» AIM
The listing below begins with the first line you should copy; stop after the line containing "COL = sc.collection", and drop every picture.

» DATA LINES
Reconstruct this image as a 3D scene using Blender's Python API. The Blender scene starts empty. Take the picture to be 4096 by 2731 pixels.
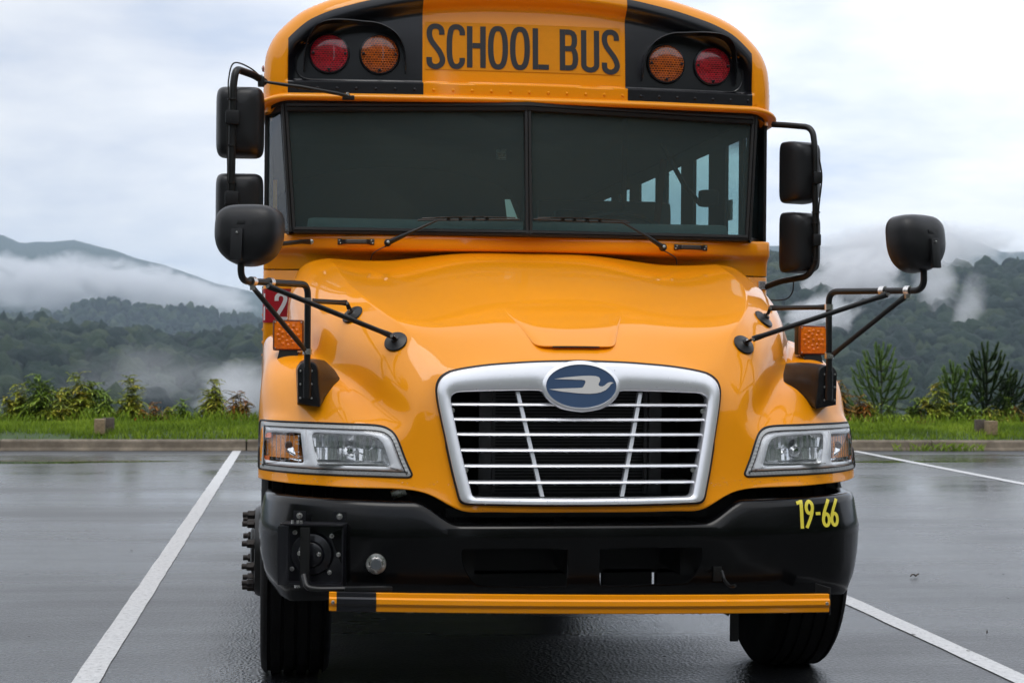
import bpy, bmesh, math, random
import numpy as np
from mathutils import Vector, Matrix, noise as mnoise
from mathutils.bvhtree import BVHTree
R_ = math.radians
random.seed(7); rng = np.random.default_rng(7)
sc = bpy.context.scene
COL = sc.collection

# ------------------------------------------------------------ camera
# bus frame: x to the picture's right, y away from the camera, z up, metres
cam_d = bpy.data.cameras.new('camera'); cam = bpy.data.objects.new('camera', cam_d); COL.objects.link(cam)
yaw, pitch, roll = 0.138847, 0.002677, 0.008708
cf = Vector((math.sin(yaw)*math.cos(pitch), math.cos(yaw)*math.cos(pitch), math.sin(pitch)))
cr = Vector((math.cos(yaw), -math.sin(yaw), 0)); cu = cr.cross(cf)
cr2 = cr*math.cos(roll)+cu*math.sin(roll); cu2 = cu*math.cos(roll)-cr*math.sin(roll)
M = Matrix((cr2, cu2, -cf)).transposed().to_4x4(); M.translation = Vector((-1.12895, -7.77890, 1.36303))
cam.matrix_world = M
cam_d.sensor_width = 36.0; cam_d.lens = 58.80; cam_d.clip_start = 0.1; cam_d.clip_end = 20000
cam_d.dof.use_dof = True; cam_d.dof.focus_distance = 6.8; cam_d.dof.aperture_fstop = 7.5
sc.camera = cam

# ------------------------------------------------------------ node helpers
def nn(nt, t, **kw):
    n = nt.nodes.new(t)
    for k, v in kw.items():
        if k == 'i':
            for a, b in v.items(): n.inputs[a].default_value = b
        else: setattr(n, k, v)
    return n
def lk(nt, a, b): nt.links.new(a, b)
def ramp(nt, fac, stops, interp='LINEAR'):
    r = nn(nt, 'ShaderNodeValToRGB'); r.color_ramp.interpolation = interp
    e = r.color_ramp.elements
    while len(e) < len(stops): e.new(0.5)
    for k, (p, c) in enumerate(stops):
        e[k].position = p; e[k].color = (c if isinstance(c, tuple) else (c, c, c))+(1,) if not (isinstance(c, tuple) and len(c) == 4) else c
    lk(nt, fac, r.inputs[0]); return r.outputs[0]

# ------------------------------------------------------------ world, sun, exposure
SUN_EL, SUN_AZ = R_(68), R_(195)
w = bpy.data.worlds.new("World"); sc.world = w; w.use_nodes = True
nt = w.node_tree; nt.nodes.clear()
sky = nn(nt, 'ShaderNodeTexSky', sky_type='NISHITA', sun_disc=False, sun_elevation=SUN_EL, sun_rotation=SUN_AZ)
bg1 = nn(nt, 'ShaderNodeBackground', i={1: 0.10}); lk(nt, sky.outputs[0], bg1.inputs[0])
tc = nn(nt, 'ShaderNodeTexCoord')
sep = nn(nt, 'ShaderNodeSeparateXYZ'); lk(nt, tc.outputs['Generated'], sep.inputs[0])
ab = nn(nt, 'ShaderNodeMath', operation='MAXIMUM', i={1: 0.0}); lk(nt, sep.outputs[2], ab.inputs[0])
ad = nn(nt, 'ShaderNodeMath', operation='ADD', i={1: 0.22}); lk(nt, ab.outputs[0], ad.inputs[0])
dx = nn(nt, 'ShaderNodeMath', operation='DIVIDE'); lk(nt, sep.outputs[0], dx.inputs[0]); lk(nt, ad.outputs[0], dx.inputs[1])
dy = nn(nt, 'ShaderNodeMath', operation='DIVIDE'); lk(nt, sep.outputs[1], dy.inputs[0]); lk(nt, ad.outputs[0], dy.inputs[1])
cb = nn(nt, 'ShaderNodeCombineXYZ'); lk(nt, dx.outputs[0], cb.inputs[0]); lk(nt, dy.outputs[0], cb.inputs[1])
n1 = nn(nt, 'ShaderNodeTexNoise', i={'Scale': 0.95, 'Detail': 9, 'Roughness': 0.55, 'Distortion': 0.4}); lk(nt, cb.outputs[0], n1.inputs['Vector'])
n2 = nn(nt, 'ShaderNodeTexNoise', i={'Scale': 3.4, 'Detail': 7, 'Roughness': 0.55}); lk(nt, cb.outputs[0], n2.inputs['Vector'])
mx = nn(nt, 'ShaderNodeMath', operation='MULTIPLY_ADD', i={1: 0.42}); lk(nt, n2.outputs[0], mx.inputs[0]); lk(nt, n1.outputs[0], mx.inputs[2])
ccol = ramp(nt, mx.outputs[0], [(0.55, (0.58, 0.65, 0.79)), (0.64, (0.73, 0.77, 0.86)), (0.71, (0.83, 0.86, 0.92)), (0.80, (0.95, 0.96, 0.98))])
gd = nn(nt, 'ShaderNodeVectorMath', operation='DOT_PRODUCT'); gd.inputs[1].default_value = (-0.28, 0.93, 0.24); lk(nt, tc.outputs['Generated'], gd.inputs[0])
gm = nn(nt, 'ShaderNodeMapRange', i={1: 0.90, 2: 1.0, 3: 1.0, 4: 0.74}, clamp=True, interpolation_type='SMOOTHSTEP'); lk(nt, gd.outputs['Value'], gm.inputs[0])
bg2 = nn(nt, 'ShaderNodeBackground', i={1: 1.0}); lk(nt, ccol, bg2.inputs[0]); lk(nt, gm.outputs[0], bg2.inputs[1])
cov = ramp(nt, n1.outputs[0], [(0.30, 0.88), (0.45, 0.97)])
mix = nn(nt, 'ShaderNodeMixShader'); lk(nt, cov, mix.inputs[0]); lk(nt, bg1.outputs[0], mix.inputs[1]); lk(nt, bg2.outputs[0], mix.inputs[2])
wo = nn(nt, 'ShaderNodeOutputWorld'); lk(nt, mix.outputs[0], wo.inputs[0])
sd = bpy.data.lights.new('sun', 'SUN'); sd.energy = 0.7; sd.angle = R_(30); sd.color = (1, 0.97, 0.92)
sun = bpy.data.objects.new('sun', sd); COL.objects.link(sun)
sdir = Vector((math.sin(SUN_AZ)*math.cos(SUN_EL), math.cos(SUN_AZ)*math.cos(SUN_EL), math.sin(SUN_EL)))
sun.rotation_euler = sdir.to_track_quat('Z', 'Y').to_euler()
vs = sc.view_settings; vs.view_transform = 'Standard'; vs.look = 'None'; vs.exposure = 0.58; vs.gamma = 1.0; vs.use_curve_mapping = False
sc.cycles.max_bounces = 10; sc.cycles.transparent_max_bounces = 24; sc.cycles.volume_bounces = 2
sc.cycles.use_denoising = True

# ------------------------------------------------------------ mesh helpers
def tag(o, label=None, cat=None, group=None, kind=None):
    if label: o['label'] = label
    if cat: o['category'] = cat
    if group: o['group'] = group
    if kind: o['kind'] = kind
    return o
def empty(name, loc=(0, 0, 0), rz=0, parent=None):
    o = bpy.data.objects.new(name, None); COL.objects.link(o); o.location = loc; o.rotation_euler = (0, 0, rz)
    o.empty_display_size = 0.2
    if parent: o.parent = parent
    return o
def link(name, me, parent=None):
    o = bpy.data.objects.new(name, me); COL.objects.link(o)
    if parent: o.parent = parent
    return o
def mesh(name, V, F, m, parent=None, smooth=False, auto=None):
    me = bpy.data.meshes.new(name); me.from_pydata([tuple(v) for v in V], [], [tuple(f) for f in F]); me.update()
    if m: me.materials.append(m)
    if smooth:
        for p in me.polygons: p.use_smooth = True
        if auto is not None: me.set_sharp_from_angle(angle=R_(auto))
    return link(name, me, parent)
def bmo(name, bm, m, parent=None, smooth=False, auto=35):
    bmesh.ops.recalc_face_normals(bm, faces=bm.faces)
    me = bpy.data.meshes.new(name); bm.to_mesh(me); bm.free()
    if m: me.materials.append(m)
    if smooth:
        for p in me.polygons: p.use_smooth = True
        me.set_sharp_from_angle(angle=R_(auto))
    return link(name, me, parent)
def grid(name, G, m, parent=None, smooth=True, closeu=False, auto=None, flip=False):
    G = np.asarray(G, float); a, b = G.shape[:2]; V = G.reshape(-1, 3); F = []
    for i in range(a-1):
        for j in range(b if closeu else b-1):
            k = (j+1) % b; q = (i*b+j, i*b+k, (i+1)*b+k, (i+1)*b+j); F.append(q[::-1] if flip else q)
    return mesh(name, V, F, m, parent, smooth, auto)
def box_bm(bm, c, s, bev=0.0, rot=None):
    r = bmesh.ops.create_cube(bm, size=1.0); vs_ = r['verts']
    bmesh.ops.scale(bm, vec=s, verts=vs_)
    if bev > 0:
        es = list({e for v in vs_ for e in v.link_edges})
        r2 = bmesh.ops.bevel(bm, geom=es, offset=bev, segments=2, affect='EDGES', profile=0.7)
        vs_ = [v for v in r2['verts']]
        vs_ = list({v for f in r2['faces'] for v in f.verts} | set(vs_))
    if rot is not None: bmesh.ops.rotate(bm, verts=vs_, cent=(0, 0, 0), matrix=rot)
    bmesh.ops.translate(bm, vec=c, verts=vs_)
def box(name, c, s, m, parent=None, bev=0.0, rot=None):
    bm = bmesh.new(); box_bm(bm, c, s, bev, rot); return bmo(name, bm, m, parent, smooth=bev > 0)
def frame_of(d):
    d = Vector(d).normalized(); a = Vector((0, 0, 1)) if abs(d.z) < 0.9 else Vector((0, 1, 0))
    x = d.cross(a).normalized(); return x, x.cross(d).normalized(), d
def smooth_path(P, rad=0.04, seg=6):
    P = [Vector(p) for p in P]; out = [P[0]]
    for i in range(1, len(P)-1):
        a, b, c = P[i-1], P[i], P[i+1]; r = min(rad, (a-b).length*0.45, (c-b).length*0.45)
        s, e = b+(a-b).normalized()*r, b+(c-b).normalized()*r
        for k in range(seg+1):
            t = k/seg; out.append(s*(1-t)**2+b*2*t*(1-t)+e*t*t)
    out.append(P[-1]); return out
def tube_geo(P, r, n=12, flat=None):
    P = [Vector(p) for p in P]; V = []; F = []; x0 = None
    for i, p in enumerate(P):
        d = (P[min(i+1, len(P)-1)]-P[max(i-1, 0)]).normalized()
        if x0 is None: x, y, _ = frame_of(d)
        else:
            x = (x0-d*x0.dot(d)).normalized(); y = x.cross(d)*-1
        x0 = x; y = d.cross(x)
        rr = r[i] if isinstance(r, (list, tuple)) else r
        ra, rb = rr if isinstance(rr, tuple) else (rr, rr)
        for k in range(n):
            a = 2*math.pi*k/n; V.append(p+x*math.cos(a)*ra+y*math.sin(a)*rb)
    for i in range(len(P)-1):
        for k in range(n):
            F.append((i*n+k, i*n+(k+1) % n, (i+1)*n+(k+1) % n, (i+1)*n+k))
    F.append(tuple(range(n))[::-1]); F.append(tuple((len(P)-1)*n+k for k in range(n)))
    return V, F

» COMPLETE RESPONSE
Reconstruct this image as a 3D scene using Blender's Python API. The Blender scene starts empty. Take the picture to be 4096 by 2731 pixels.
import bpy, bmesh, math, random
import numpy as np
from mathutils import Vector, Matrix, noise as mnoise
from mathutils.bvhtree import BVHTree
R_ = math.radians
random.seed(7); rng = np.random.default_rng(7)
sc = bpy.context.scene
COL = sc.collection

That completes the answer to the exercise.